Lapse vs. denial is a critical distinction. A LAPSED project usually re-approves cleanly because the underlying financials, owner-occupancy ratios, and litigation history are unchanged from the prior approval. A DENIED project failed at least one of the VA's structural tests and often can't recover quickly.

Lapsed projects are good candidates for spot approval. The lender's confidence on day 1 was reasonable. What wasn't reasonable was assuming 'two weeks.'

What slowed it down

Spot approval requires the HOA to provide updated documentation: current budget, reserve study, owner-occupancy percentage, litigation disclosure, single-investor concentration calculation, commercial-space ratio, insurance certificates.

Day 1: lender requested the package from the HOA management company.

Day 8: HOA hadn't responded. Property manager was on vacation.

Day 14: package received but missing the reserve study and the owner-occupancy data.

Day 21: missing pieces submitted. Lender forwarded to VA regional office.

Day 28: VA flagged the owner-occupancy ratio at 49% (just under the 50% threshold for full approval). Sent back for clarification.

Day 35: HOA recalculated, came back at 51% (a few investor units had recently sold to owner-occupants). Re-submitted.

Day 41: VA issued spot approval. Closing scheduled for day 47.

Why the deal didn't die

Three things kept it alive past day 30:

1. The contract was written with a contingency for 'lender approval, including condo project approval, with extension as needed.' Standard FAR/BAR language but specifically called out the condo piece. The seller had to grant extensions but couldn't terminate cleanly.

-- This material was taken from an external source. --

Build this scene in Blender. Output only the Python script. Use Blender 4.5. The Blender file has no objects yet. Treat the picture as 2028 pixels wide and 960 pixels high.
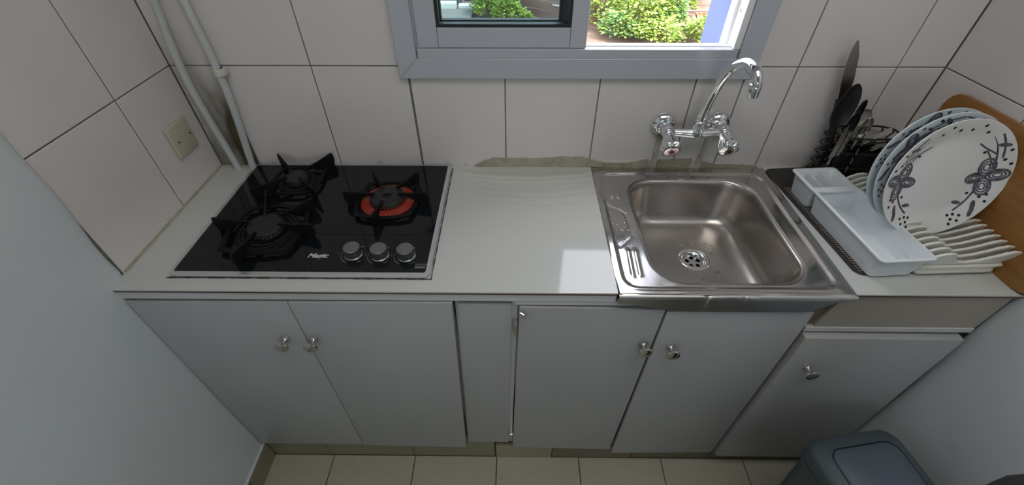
import bpy, bmesh, math, random
from mathutils import Vector, Matrix, Euler
random.seed(7)
PI = math.pi
S = bpy.context.scene
COL = S.collection
H = 0.94                       # worktop height above the floor; most coordinates below are relative to the worktop

# ------------------------------------------------------------------ camera
PITCH, YAW, ROLL, FPX = .7489, -.0118, -.002, 859.93
cam_d = bpy.data.cameras.new('camera')
cam_d.sensor_width = 36.0
cam_d.lens = 36.0 * FPX / 2028.0
cam_d.clip_start = .02
cam = bpy.data.objects.new('camera', cam_d)
COL.objects.link(cam)
_f = Vector((math.sin(YAW) * math.cos(PITCH), math.cos(YAW) * math.cos(PITCH), -math.sin(PITCH)))
_r = Vector((math.cos(YAW), -math.sin(YAW), 0))
_u = _r.cross(_f)
_R = math.cos(ROLL) * _r + math.sin(ROLL) * _u
_U = -math.sin(ROLL) * _r + math.cos(ROLL) * _u
cam.matrix_world = Matrix(((_R.x, _U.x, -_f.x, .8959), (_R.y, _U.y, -_f.y, -1.1213), (_R.z, _U.z, -_f.z, .7262 + H), (0, 0, 0, 1)))
S.camera = cam

# ------------------------------------------------------------------ sky, sun, added fill lamp, exposure
W_ = bpy.data.worlds.new('sky'); S.world = W_; W_.use_nodes = True
wn = W_.node_tree.nodes; wl = W_.node_tree.links
sky = wn.new('ShaderNodeTexSky'); sky.sky_type = 'NISHITA'; sky.sun_disc = False
sky.sun_elevation = math.radians(58); sky.sun_rotation = math.radians(80); sky.dust_density = 2.0
bg = wn['Background']; bg.inputs[1].default_value = .55
haze = wn.new('ShaderNodeMix'); haze.data_type = 'RGBA'; haze.inputs['Factor'].default_value = .55      # thin high cloud
haze.inputs['B'].default_value = (6.2, 6.0, 5.7, 1)
wl.new(sky.outputs[0], haze.inputs['A']); wl.new(haze.outputs['Result'], bg.inputs[0])
sun_d = bpy.data.lights.new('sun', 'SUN'); sun_d.energy = 2.2; sun_d.angle = math.radians(.6); sun_d.color = (1, .95, .86)
sun = bpy.data.objects.new('sun', sun_d); COL.objects.link(sun)
sun.rotation_euler = Vector((.50, .07, .86)).to_track_quat('Z', 'Y').to_euler()
lamp_d = bpy.data.lights.new('fill_light', 'AREA'); lamp_d.shape = 'RECTANGLE'; lamp_d.size = 1.3; lamp_d.size_y = .7  # added overhead fill, no fixture there; lifts the back wall and worktop
lamp_d.energy = 4.4; lamp_d.color = (1, .98, .95)
lamp = bpy.data.objects.new('fill_light', lamp_d); COL.objects.link(lamp); lamp.location = (1.15, -1.05, 2.55)
S.view_settings.view_transform = 'Standard'
S.view_settings.look = 'None'
S.view_settings.gamma = 1
S.view_settings.use_curve_mapping = False
S.view_settings.exposure = 1.12
S.cycles.max_bounces = 10
S.cycles.diffuse_bounces = 6
S.cycles.caustics_reflective = False
S.cycles.caustics_refractive = False
S.cycles.sample_clamp_indirect = 6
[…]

2. The seller wanted a clean VA close, not a re-list. Re-listing at the same price after a contract failure damages perceived value. Sellers usually grant extensions when the alternative is starting over.

3. We kept communication open. Weekly seller updates. The buyer wrote a letter explaining the active-duty timeline. Soft factors that shouldn't matter — but on day 35 when the seller was within their right to terminate, those things kept the deal alive.

What I recommend now on Tampa condos

Always check VA approval status BEFORE writing the offer. Five minutes at lgy.va.gov/lgyhub/condo-report. Can save you 30-60 days.

If the project IS approved, confirm the approval expiration date. Approvals last 5 years and lapse silently if not renewed.

If the project is NOT approved, ask the lender to do a quick pre-screen of the project's likely spot-approval prospects BEFORE you go under contract. Some lenders will look at owner-occupancy ratio and litigation status preliminarily and tell you 'yes likely' or 'no likely' in 24 hours.

Build extension language into the contract. Florida FAR/BAR contracts allow flexible contingency periods — use them on condos where the timeline isn't fully predictable.

Have a backup unit identified. If spot approval fails 30 days in, you've burned 30 days and your earnest money is at risk. A pre-vetted backup in an already-approved project recovers the situation.